• BRIEF: Take every line that has the string "scene" and copy it out.

— Start of SOURCE MATERIAL —

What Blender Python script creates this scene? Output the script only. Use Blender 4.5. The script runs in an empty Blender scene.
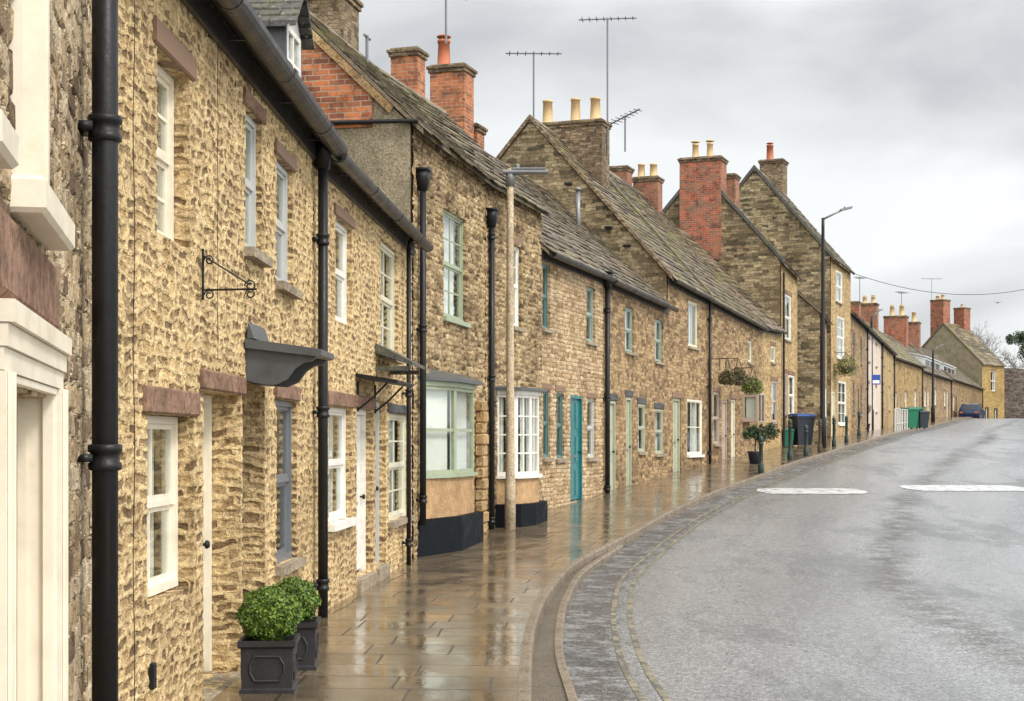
import bpy, math, random
from mathutils import Vector, Matrix
random.seed(7)
PI = math.pi
C = bpy.context.scene.collection
F = 1500.0; CX = 512.0; HY = 440.0; CAMH = 1.6

# ------------------------------------------------------------------ terrain
def interp(tab, y):
    if y <= tab[0][0]: return tab[0][1]
    for i in range(len(tab)-1):
        a, b = tab[i], tab[i+1]
        if y <= b[0]:
            # catmull-like smooth with finite slopes
            p = tab[i-1] if i > 0 else a; n = tab[i+2] if i+2 < len(tab) else b
            h = b[0]-a[0]; t = (y-a[0])/h
            m0 = (b[1]-p[1])/(b[0]-p[0]) if i > 0 else (b[1]-a[1])/h
            m1 = (n[1]-a[1])/(n[0]-a[0]) if i+2 < len(tab) else (b[1]-a[1])/h
            t2, t3 = t*t, t*t*t
            return (2*t3-3*t2+1)*a[1] + (t3-2*t2+t)*h*m0 + (-2*t3+3*t2)*b[1] + (t3-t2)*h*m1
    return tab[-1][1]
GT = [(-60,0),(0,0),(10,0),(20,0),(24,.12),(27.5,.27),(30,.37),(34,.53),(38.5,.7),(43,.93),(47,1.1),(49,1.18),(52.5,1.35),
      (57,1.5),(64,1.85),(80,2.15),(94,2.4),(106,2.95),(112,3.22),(118,3.42),(124,3.3),(130,3.0),(140,2.6),(150,2.2),(180,1.0),(300,-4),(700,-6)]
def g(y): return interp(GT, y)
KT = [(-60,.0),(0,.02),(9.2,.12),(12.8,.2),(16.2,.43),(20,.92),(24,1.95),(28.6,3.2),(33.5,4.7),(38,6.2),(44,8.35),(49,10.25),(52.5,11.6),
      (57,13.2),(64,16.1),(80,21.2),(94,25.9),(106,31.0),(118,36.0),(130,41.0),(150,51.0),(200,82.0)]
def kx(y): return interp(KT, y)
def kslope(y): return (kx(y+.2)-kx(y-.2))/.4
def cosk(y): return math.sqrt(1+kslope(y)**2)
# width of the lower kerb step
ST = [(-60,.34),(8,.33),(10,.3),(11.6,.25),(14.2,.22),(18,.16),(22,.08),(24,.0),(700,0)]
def sw(y): return max(0.0, interp(ST, y))
def drop(y):
    t = min(1, max(0, (y-18)/8)); return .2*(1-t)+.12*t
WT = [(-60,8.0),(3,-1.124),(7.03,-1.93),(13.5,-1.78),(20,-1.33),(24.2,-.44),(27.5,.53),(38.5,4.0),(50,8.33),(55,10.45),(60,12.64),(64,14.3),(94,23.9),(149,46.7),(200,78)]
def wx(y):
    if y < 3: return -1.124
    for i in range(len(WT)-1):
        a, b = WT[i], WT[i+1]
        if y <= b[0]: return a[1]+(b[1]-a[1])*(y-a[0])/(b[0]-a[0])
    return WT[-1][1]

# ------------------------------------------------------------------ mesh builder
class MB:
    def __init__(s): s.v=[]; s.f=[]; s.uv=None
    def add(s, vs, fs):
        n=len(s.v); s.v += [tuple(p) for p in vs]; s.f += [tuple(i+n for i in q) for q in fs]; return s
    def box(s, x0,x1,y0,y1,z0,z1):
        return s.add([(x0,y0,z0),(x1,y0,z0),(x1,y1,z0),(x0,y1,z0),(x0,y0,z1),(x1,y0,z1),(x1,y1,z1),(x0,y1,z1)],
              [(0,3,2,1),(4,5,6,7),(0,1,5,4),(1,2,6,5),(2,3,7,6),(3,0,4,7)])
    def bbox(s, x0,x1,y0,y1,z0,z1,b=.01):   # chamfered box
        vs=[];  
        for (zz,i) in ((z0,b),(z0+b,0),(z1-b,0),(z1,b)):
            vs += [(x0+i+ (b if i==0 else 0)*0, y0+i, zz),(x1-i,y0+i,zz),(x1-i,y1-i,zz),(x0+i,y1-i,zz)]
        fs=[(0,3,2,1),(12,13,14,15)]
        for k in range(3):
            for j in range(4):
                a=k*4+j; c=k*4+(j+1)%4; fs.append((a,c,c+4,a+4))
        return s.add(vs,fs)
    def obox(s, o, ax, ay, az):
        o,ax,ay,az=map(Vector,(o,ax,ay,az))
        p=[o,o+ax,o+ax+ay,o+ay,o+az,o+ax+az,o+ax+ay+az,o+ay+az]
        return s.add(p,[(0,3,2,1),(4,5,6,7),(0,1,5,4),(1,2,6,5),(2,3,7,6),(3,0,4,7)])
    def prism(s, poly, z0, z1):
        n=len(poly)
        vs=[(x,y,z0) for x,y in poly]+[(x,y,z1) for x,y in poly]
        return s.add(vs,[tuple(range(n-1,-1,-1)),tuple(range(n,2*n))]+[(i,(i+1)%n,(i+1)%n+n,i+n) for i in range(n)])
    def xprism(s, poly, x0, x1):    # poly in (y,z) extruded along x
        n=len(poly)
        vs=[(x0,y,z) for y,z in poly]+[(x1,y,z) for y,z in poly]
        return s.add(vs,[tuple(range(n)),tuple(range(2*n-1,n-1,-1))]+[(i+n,(i+1)%n+n,(i+1)%n,i) for i in range(n)])
    def tube(s, pts, r, n=8, cap=True, r1=None):
        pts=[Vector(p) for p in pts]; rings=[]; up=Vector((0,0,1))
        for i,p in enumerate(pts):
            d=(pts[min(i+1,len(pts)-1)]-pts[max(i-1,0)]).normalized()
            a=d.cross(up); 
            if a.length<.05: a=d.cross(Vector((1,0,0)))
            a.normalize(); b=a.cross(d).normalized()
            rr = r if r1 is None else r+(r1-r)*i/(len(pts)-1)
            rings.append([p+a*math.cos(2*PI*k/n)*rr+b*math.sin(2*PI*k/n)*rr for k in range(n)])
        vs=[q for R in rings for q in R]; fs=[]
        for i in range(len(pts)-1):
            for k in range(n): fs.append((i*n+k,i*n+(k+1)%n,(i+1)*n+(k+1)%n,(i+1)*n+k))
        if cap: fs += [tuple(range(n-1,-1,-1)), tuple((len(pts)-1)*n+k for k in range(n))]
        return s.add(vs,fs)
    def lathe(s, c, prof, n=16):
        vs=[]; fs=[]
        for r,z in prof:
            vs += [(c[0]+r*math.cos(2*PI*k/n), c[1]+r*math.sin(2*PI*k/n), c[2]+z) for k in range(n)]
        for i in range(len(prof)-1):
            for k in range(n): fs.append((i*n+k,i*n+(k+1)%n,(i+1)*n+(k+1)%n,(i+1)*n+k))
        fs += [tuple(range(n-1,-1,-1)), tuple((len(prof)-1)*n+k for k in range(n))]
        return s.add(vs,fs)
    def build(s, name, mat, parent=None, smooth=False):
        me=bpy.data.meshes.new(name); me.from_pydata([tuple(p) for p in s.v],[],s.f); me.validate(); me.update()
        if smooth: me.polygons.foreach_set('use_smooth',[True]*len(me.polygons))
        if mat: me.materials.append(mat)
        o=bpy.data.objects.new(name,me); C.objects.link(o)
        if parent: o.parent=parent
        if s.uv:
            L=me.uv_layers.new(name='UVMap')
            for lp in me.loops: L.data[lp.index].uv=s.uv[lp.vertex_index]
        return o
def empty(name, loc, rz=0):
    o=bpy.data.objects.new(name,None); o.empty_display_size=.2; C.objects.link(o); o.location=loc; o.rotation_euler=(0,0,rz); return o
def tag(o, label, cat, group=None):
    o['label']=label; o['category']=cat
    if group: o['group']=group
    return o
def structure(o): o['kind']='structure'; return o
def lab(o, s): o['label']=s; return o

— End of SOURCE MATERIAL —

• ANSWER TO THE EXERCISE:
What Blender Python script creates this scene? Output the script only. Use Blender 4.5. The script runs in an empty Blender scene.
C = bpy.context.scene.collection